Saturday, December 8, 2007

The Bridge

Due to popular demand I screened the film The Bridge in the last session of one of my courses. Admittedly it is odd to show a film about people who commit suicide by jumping off the Golden Gate bridge but as the course was about madness and media, the film was an appropriate culminating moment for the course. Also in another course (about documentary) a student showed a clip of the film in her presentation when she was discussing contemporary nonfiction films that explore taboos (the student also showed Zoo, which is "about" bestiality). The Bridge may have left the cinemas over a year ago (and I don't remember it lasting very long) but it is having a very strong after-life.

The film is an eerie aesthetic delight; it encourages the oxymoronic imagination in any attempt to describe the film (gorgeous horror, horrific beauty and so on). One sees the Golden Gate bridge from a multitude of perspectives. In some shots, the bridge becomes shrouded in a cloak made of thick fog. In others, the bridge appears recently polished, shockingly bright, multiplying light. A feat of humanity in its engineering and construction, something that connects two shores once impossibly far apart, but a deathly object that lurks in the unconscious, haunting us.

The bridge, like the camera, takes on a dispassionate stance toward those who climb over the 4-foot guard rail onto the ledge. The film, like the camera, doesn't seem to care if you are a German tourist taking photos or a young American suffering from bipolar disorder with constant suicide ideation. The film crew trained two cameras onto the bridge for a year waiting to capture jumps/falls. Yet at the same time the crew tried to prohibit suicide attempts as they always called authorities whenever they saw someone go toward the railing and begin to climb over. The film only shows two jumps/falls--one in its complete trajectory, done gracefully, and begun by a backwards leap from atop the railing and another where the leap's velocity is too fast for the camera to keep up with. I don't want to indict the film for the emotional distance it keeps, but there is no doubt that the film indulges in the aestheticization of suicide itself, allowing the audience to understand why such a location is chosen in order to dramatize and heighten the event and render suicide into an act of performance as well as desperation.

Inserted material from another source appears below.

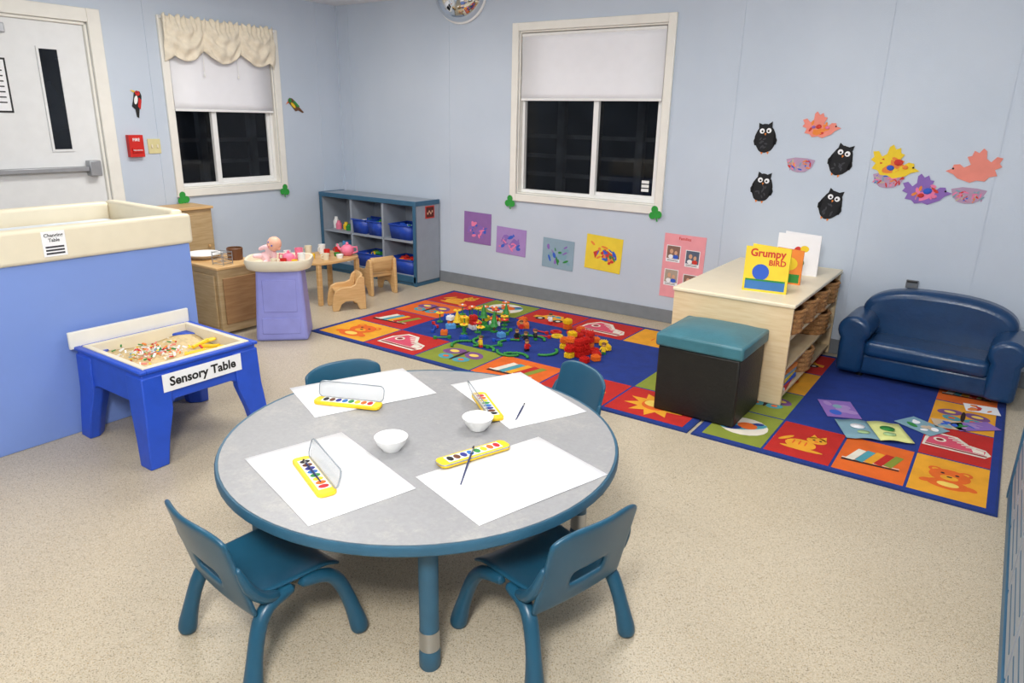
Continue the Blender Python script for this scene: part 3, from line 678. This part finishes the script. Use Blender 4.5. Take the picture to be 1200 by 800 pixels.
for sx in (-1, 1): hd.ball((sx*.017, -.052, .172), .006, BLU, 8); hd.ball((sx*.048, -.005, .163), (.007, .01, .013), SK, 8)
hd.ball((0, -.054, .147), (.01, .004, .004), PNK, 8)
hd.obj('head', d)
def toycup(x, y, z, m, h=.05, r_=.022, name='toy_cup', label='small plastic toy cup', hd_=True):
    b = MB().lathe([(0, 0), (r_*.8, 0), (r_, h), (r_*.88, h), (r_*.7, .006), (0, .006)], (0, 0, 0), m, 16)
    if hd_: b.tube([(r_*.9, 0, h*.8), (r_*1.6, 0, h*.7), (r_*1.6, 0, h*.35), (r_*.85, 0, h*.25)], .004, m, 6)
    return b.obj(name, M=T(x, y, z, random.uniform(0, 300)), label=label, cat='toy dish', group='toy dishes', ang=60)
def teapot(x, y, z, m, rz, label, s_=1):
    e = thing('toy_teapot', label, 'toy teapot', T(x, y, z, rz) @ Matrix.Scale(s_, 4))
    b = MB().lathe([(0, 0), (.03, 0), (.05, .03), (.048, .06), (.025, .08), (0, .082)], (0, 0, 0), m, 20); b.tube([(.04, 0, .03), (.07, 0, .05), (.085, 0, .085)], [.012, .009, .006], m, 8)
    b.obj('pot_body', e, ang=60)
    MB().tube([(-.04, 0, .065), (-.08, 0, .07), (-.085, 0, .035), (-.045, 0, .02)], .006, m, 8).obj('handle', e)
    MB().ball((0, 0, .09), (.012, .012, .014), m, 8).obj('lid', e)
def onT(x, y): v = M @ Vector((x, y, 0)); return v.x, v.y
for (a, c, m, hh, rr, lb) in [(.04, -.12, RED, .05, .022, 'red'), (.15, -.06, WHITE, .075, .026, 'white'), (-.02, -.12, CREAM, .05, .022, 'cream'), (.12, .05, PNK, .09, .028, 'pink'), (.04, .07, WHITE, .07, .024, 'white'), (.11, -.11, YEL, .04, .02, 'yellow')]:
    x, y = onT(a, c); toycup(x, y, ZH, m, hh, rr, label=lb+' toy cup on highchair tray')
x, y = onT(.06, -.02); teapot(x, y, ZH, PNK, 20, 'pink toy teapot on doll highchair tray', .85)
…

The filmmakers are not present in the film: they are not seen or heard and there is no voice-over instructing the viewer on how to comprehend the footage. Instead much of the film is narrated by friends, families, and witnesses of the suicide victims through the form of interviews (again we don't hear the questions that were asked by the filmmaker). The interviews are filmed with the subjects talking straight into the camera (not at the interviewer) and the camera never moves in for an extreme close up, keeping a respectful distance. The friends and families are also dispassionate, never weeping, though they do wonder what if anything else could have been done. In sum, they seem remarkably philosophical and appear to be already processed by grief counsellors: they understand why the person committed suicide in most cases and do not implicate themselves or their own attitudes as causal. Often they sound incredibly selfish and fail to rethink the dynamics and situation of the suffering of the victim. One interview stood out in the honesty of his contradictory response: a close friend of Gene's (the fellow with the graceful jump/fall) spoke of being angry at him, yet at the same time he began to shed tears, allowing one to witness the range of emotions he felt from sorrow to rejection. There is a general denial of mourning in the film, and with somber background music that begins to suggest an interiority of the bridge itself, the film indulges in melancholy and shock. Again this is not an indictment of its strategy, and I appreciated how sad the film was, and yet it never made me want to cry.

For me the film has two heroes: one is a photographer and the other is a young man who survives the jump/fall. The photographer is brazenly forthright when he discusses in a voice-over beginning to take photos of a young woman who climbs over the railing. He admits how he continues to shoot, transfixed by the event, and feeling as if he is lucky to have the opportunity to document such an event. As he is behind a camera, he is unable to acknowledge how the event before him is actually taking place--it becomes representational. For a few seconds he is unable to recognize that a life is at risk and he has a duty to intervene. He stands in, in a sense, for the filmmaker, who also is drawn to witness the horror without stopping it. The photographer's sense of reality though does return to him, and we see him grab the young woman and drag her back over the railing and pin her to the ground. Though he recounts how the young woman stares at him without any gratefulness when she is taken away by police, he has done the right thing.

The other hero in the film is Kevin. As soon as he leaves the bridge he realizes that he doesn't want to die, and in the four seconds that it takes to travel the 220 feet (at 72 mph) he arranges his body so as to have the least impact when he hits the water. His interview is riveting and we can begin to see and hear how happy and fortunate he is to be alive now. When he is bobbing at the water after making his way up to the surface, unable to scream for help, seals come to his rescue and support him. Though Kevin views this as God helping him, I see this as seals themselves coming to his rescue in a way that his family never did. In my imagination the seals save him because they sense his will to live (I have always loved seals). They realize, like the photographer, that life must always be saved even if it is a life that seems to promise much pain.